PROMPT: Repeat the listing in full. Nothing may be added or left out.

:: RECORDED DATA ::

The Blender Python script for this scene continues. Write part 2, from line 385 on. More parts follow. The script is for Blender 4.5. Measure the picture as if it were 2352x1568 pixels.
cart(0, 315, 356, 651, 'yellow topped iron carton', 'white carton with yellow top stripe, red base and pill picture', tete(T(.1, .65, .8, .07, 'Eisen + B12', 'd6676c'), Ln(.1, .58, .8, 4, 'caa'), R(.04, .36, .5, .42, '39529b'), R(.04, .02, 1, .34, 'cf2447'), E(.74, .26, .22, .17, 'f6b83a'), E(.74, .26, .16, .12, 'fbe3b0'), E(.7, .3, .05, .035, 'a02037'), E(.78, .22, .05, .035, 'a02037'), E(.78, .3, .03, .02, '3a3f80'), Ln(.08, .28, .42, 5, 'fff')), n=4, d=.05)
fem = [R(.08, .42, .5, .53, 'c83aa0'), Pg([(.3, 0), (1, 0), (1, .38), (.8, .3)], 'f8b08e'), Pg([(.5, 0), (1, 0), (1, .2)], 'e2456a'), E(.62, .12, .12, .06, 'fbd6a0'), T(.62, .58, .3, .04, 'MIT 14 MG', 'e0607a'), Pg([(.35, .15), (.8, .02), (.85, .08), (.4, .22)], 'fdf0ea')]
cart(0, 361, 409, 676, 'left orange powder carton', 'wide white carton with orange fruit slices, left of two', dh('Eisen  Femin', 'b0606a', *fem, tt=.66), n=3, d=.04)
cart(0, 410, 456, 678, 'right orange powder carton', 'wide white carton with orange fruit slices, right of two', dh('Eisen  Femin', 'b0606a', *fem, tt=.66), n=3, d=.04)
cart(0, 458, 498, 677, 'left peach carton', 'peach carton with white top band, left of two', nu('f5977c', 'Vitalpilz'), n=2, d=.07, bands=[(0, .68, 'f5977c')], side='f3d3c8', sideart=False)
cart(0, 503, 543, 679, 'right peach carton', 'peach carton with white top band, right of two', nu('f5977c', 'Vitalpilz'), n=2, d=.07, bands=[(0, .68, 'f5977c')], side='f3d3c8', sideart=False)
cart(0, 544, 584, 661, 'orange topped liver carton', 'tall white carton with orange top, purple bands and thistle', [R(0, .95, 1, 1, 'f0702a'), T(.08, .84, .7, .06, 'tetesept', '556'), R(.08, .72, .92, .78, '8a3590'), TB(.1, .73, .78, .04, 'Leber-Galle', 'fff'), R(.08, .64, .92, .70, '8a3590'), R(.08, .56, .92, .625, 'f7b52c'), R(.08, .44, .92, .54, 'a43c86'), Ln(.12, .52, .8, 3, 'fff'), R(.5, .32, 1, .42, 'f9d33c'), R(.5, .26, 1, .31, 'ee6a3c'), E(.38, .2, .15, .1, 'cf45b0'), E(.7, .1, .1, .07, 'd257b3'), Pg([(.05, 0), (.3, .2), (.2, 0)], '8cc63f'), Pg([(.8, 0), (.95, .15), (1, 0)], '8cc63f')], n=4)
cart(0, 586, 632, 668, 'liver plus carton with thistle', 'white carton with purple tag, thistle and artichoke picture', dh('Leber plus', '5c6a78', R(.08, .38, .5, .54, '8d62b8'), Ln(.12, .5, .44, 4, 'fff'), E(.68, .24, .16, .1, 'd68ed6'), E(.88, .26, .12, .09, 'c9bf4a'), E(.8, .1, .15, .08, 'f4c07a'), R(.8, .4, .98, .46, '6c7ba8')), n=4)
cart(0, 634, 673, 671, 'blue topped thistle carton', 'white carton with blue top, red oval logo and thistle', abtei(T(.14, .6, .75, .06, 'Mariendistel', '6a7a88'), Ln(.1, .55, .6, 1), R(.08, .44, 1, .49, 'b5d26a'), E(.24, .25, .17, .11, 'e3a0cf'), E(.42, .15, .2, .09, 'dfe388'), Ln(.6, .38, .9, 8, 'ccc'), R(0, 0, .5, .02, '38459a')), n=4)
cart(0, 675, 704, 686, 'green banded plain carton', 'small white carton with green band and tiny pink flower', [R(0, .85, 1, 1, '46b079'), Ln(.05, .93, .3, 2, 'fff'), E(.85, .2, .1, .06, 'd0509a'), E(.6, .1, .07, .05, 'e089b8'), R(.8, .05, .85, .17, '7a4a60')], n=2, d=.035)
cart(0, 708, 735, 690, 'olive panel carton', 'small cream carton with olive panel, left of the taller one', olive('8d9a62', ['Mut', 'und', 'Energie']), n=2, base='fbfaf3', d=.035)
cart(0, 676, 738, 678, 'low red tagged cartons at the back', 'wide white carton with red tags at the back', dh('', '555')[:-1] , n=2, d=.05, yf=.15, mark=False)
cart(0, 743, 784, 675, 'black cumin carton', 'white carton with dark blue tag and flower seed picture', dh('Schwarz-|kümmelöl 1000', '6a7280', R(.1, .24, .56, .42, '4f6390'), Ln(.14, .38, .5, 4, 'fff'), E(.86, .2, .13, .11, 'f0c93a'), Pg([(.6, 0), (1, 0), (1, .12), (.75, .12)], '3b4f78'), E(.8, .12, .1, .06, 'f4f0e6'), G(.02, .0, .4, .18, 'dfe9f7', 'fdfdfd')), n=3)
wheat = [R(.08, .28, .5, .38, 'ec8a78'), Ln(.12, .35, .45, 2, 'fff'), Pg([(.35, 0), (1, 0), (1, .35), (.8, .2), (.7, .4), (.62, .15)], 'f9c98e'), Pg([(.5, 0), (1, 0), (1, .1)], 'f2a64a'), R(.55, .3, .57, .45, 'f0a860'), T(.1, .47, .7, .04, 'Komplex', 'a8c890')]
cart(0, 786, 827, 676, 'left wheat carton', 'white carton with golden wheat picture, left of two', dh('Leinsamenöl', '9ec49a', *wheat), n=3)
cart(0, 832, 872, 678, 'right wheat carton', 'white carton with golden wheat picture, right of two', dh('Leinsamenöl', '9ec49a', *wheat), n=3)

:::

EXPECTED ANSWER:
The Blender Python script for this scene continues. Write part 2, from line 385 on. More parts follow. The script is for Blender 4.5. Measure the picture as if it were 2352x1568 pixels.
cart(0, 315, 356, 651, 'yellow topped iron carton', 'white carton with yellow top stripe, red base and pill picture', tete(T(.1, .65, .8, .07, 'Eisen + B12', 'd6676c'), Ln(.1, .58, .8, 4, 'caa'), R(.04, .36, .5, .42, '39529b'), R(.04, .02, 1, .34, 'cf2447'), E(.74, .26, .22, .17, 'f6b83a'), E(.74, .26, .16, .12, 'fbe3b0'), E(.7, .3, .05, .035, 'a02037'), E(.78, .22, .05, .035, 'a02037'), E(.78, .3, .03, .02, '3a3f80'), Ln(.08, .28, .42, 5, 'fff')), n=4, d=.05)
fem = [R(.08, .42, .5, .53, 'c83aa0'), Pg([(.3, 0), (1, 0), (1, .38), (.8, .3)], 'f8b08e'), Pg([(.5, 0), (1, 0), (1, .2)], 'e2456a'), E(.62, .12, .12, .06, 'fbd6a0'), T(.62, .58, .3, .04, 'MIT 14 MG', 'e0607a'), Pg([(.35, .15), (.8, .02), (.85, .08), (.4, .22)], 'fdf0ea')]
cart(0, 361, 409, 676, 'left orange powder carton', 'wide white carton with orange fruit slices, left of two', dh('Eisen  Femin', 'b0606a', *fem, tt=.66), n=3, d=.04)
cart(0, 410, 456, 678, 'right orange powder carton', 'wide white carton with orange fruit slices, right of two', dh('Eisen  Femin', 'b0606a', *fem, tt=.66), n=3, d=.04)
cart(0, 458, 498, 677, 'left peach carton', 'peach carton with white top band, left of two', nu('f5977c', 'Vitalpilz'), n=2, d=.07, bands=[(0, .68, 'f5977c')], side='f3d3c8', sideart=False)
cart(0, 503, 543, 679, 'right peach carton', 'peach carton with white top band, right of two', nu('f5977c', 'Vitalpilz'), n=2, d=.07, bands=[(0, .68, 'f5977c')], side='f3d3c8', sideart=False)
cart(0, 544, 584, 661, 'orange topped liver carton', 'tall white carton with orange top, purple bands and thistle', [R(0, .95, 1, 1, 'f0702a'), T(.08, .84, .7, .06, 'tetesept', '556'), R(.08, .72, .92, .78, '8a3590'), TB(.1, .73, .78, .04, 'Leber-Galle', 'fff'), R(.08, .64, .92, .70, '8a3590'), R(.08, .56, .92, .625, 'f7b52c'), R(.08, .44, .92, .54, 'a43c86'), Ln(.12, .52, .8, 3, 'fff'), R(.5, .32, 1, .42, 'f9d33c'), R(.5, .26, 1, .31, 'ee6a3c'), E(.38, .2, .15, .1, 'cf45b0'), E(.7, .1, .1, .07, 'd257b3'), Pg([(.05, 0), (.3, .2), (.2, 0)], '8cc63f'), Pg([(.8, 0), (.95, .15), (1, 0)], '8cc63f')], n=4)
cart(0, 586, 632, 668, 'liver plus carton with thistle', 'white carton with purple tag, thistle and artichoke picture', dh('Leber plus', '5c6a78', R(.08, .38, .5, .54, '8d62b8'), Ln(.12, .5, .44, 4, 'fff'), E(.68, .24, .16, .1, 'd68ed6'), E(.88, .26, .12, .09, 'c9bf4a'), E(.8, .1, .15, .08, 'f4c07a'), R(.8, .4, .98, .46, '6c7ba8')), n=4)
cart(0, 634, 673, 671, 'blue topped thistle carton', 'white carton with blue top, red oval logo and thistle', abtei(T(.14, .6, .75, .06, 'Mariendistel', '6a7a88'), Ln(.1, .55, .6, 1), R(.08, .44, 1, .49, 'b5d26a'), E(.24, .25, .17, .11, 'e3a0cf'), E(.42, .15, .2, .09, 'dfe388'), Ln(.6, .38, .9, 8, 'ccc'), R(0, 0, .5, .02, '38459a')), n=4)
cart(0, 675, 704, 686, 'green banded plain carton', 'small white carton with green band and tiny pink flower', [R(0, .85, 1, 1, '46b079'), Ln(.05, .93, .3, 2, 'fff'), E(.85, .2, .1, .06, 'd0509a'), E(.6, .1, .07, .05, 'e089b8'), R(.8, .05, .85, .17, '7a4a60')], n=2, d=.035)
cart(0, 708, 735, 690, 'olive panel carton', 'small cream carton with olive panel, left of the taller one', olive('8d9a62', ['Mut', 'und', 'Energie']), n=2, base='fbfaf3', d=.035)
cart(0, 676, 738, 678, 'low red tagged cartons at the back', 'wide white carton with red tags at the back', dh('', '555')[:-1] , n=2, d=.05, yf=.15, mark=False)
cart(0, 743, 784, 675, 'black cumin carton', 'white carton with dark blue tag and flower seed picture', dh('Schwarz-|kümmelöl 1000', '6a7280', R(.1, .24, .56, .42, '4f6390'), Ln(.14, .38, .5, 4, 'fff'), E(.86, .2, .13, .11, 'f0c93a'), Pg([(.6, 0), (1, 0), (1, .12), (.75, .12)], '3b4f78'), E(.8, .12, .1, .06, 'f4f0e6'), G(.02, .0, .4, .18, 'dfe9f7', 'fdfdfd')), n=3)
wheat = [R(.08, .28, .5, .38, 'ec8a78'), Ln(.12, .35, .45, 2, 'fff'), Pg([(.35, 0), (1, 0), (1, .35), (.8, .2), (.7, .4), (.62, .15)], 'f9c98e'), Pg([(.5, 0), (1, 0), (1, .1)], 'f2a64a'), R(.55, .3, .57, .45, 'f0a860'), T(.1, .47, .7, .04, 'Komplex', 'a8c890')]
cart(0, 786, 827, 676, 'left wheat carton', 'white carton with golden wheat picture, left of two', dh('Leinsamenöl', '9ec49a', *wheat), n=3)
cart(0, 832, 872, 678, 'right wheat carton', 'white carton with golden wheat picture, right of two', dh('Leinsamenöl', '9ec49a', *wheat), n=3)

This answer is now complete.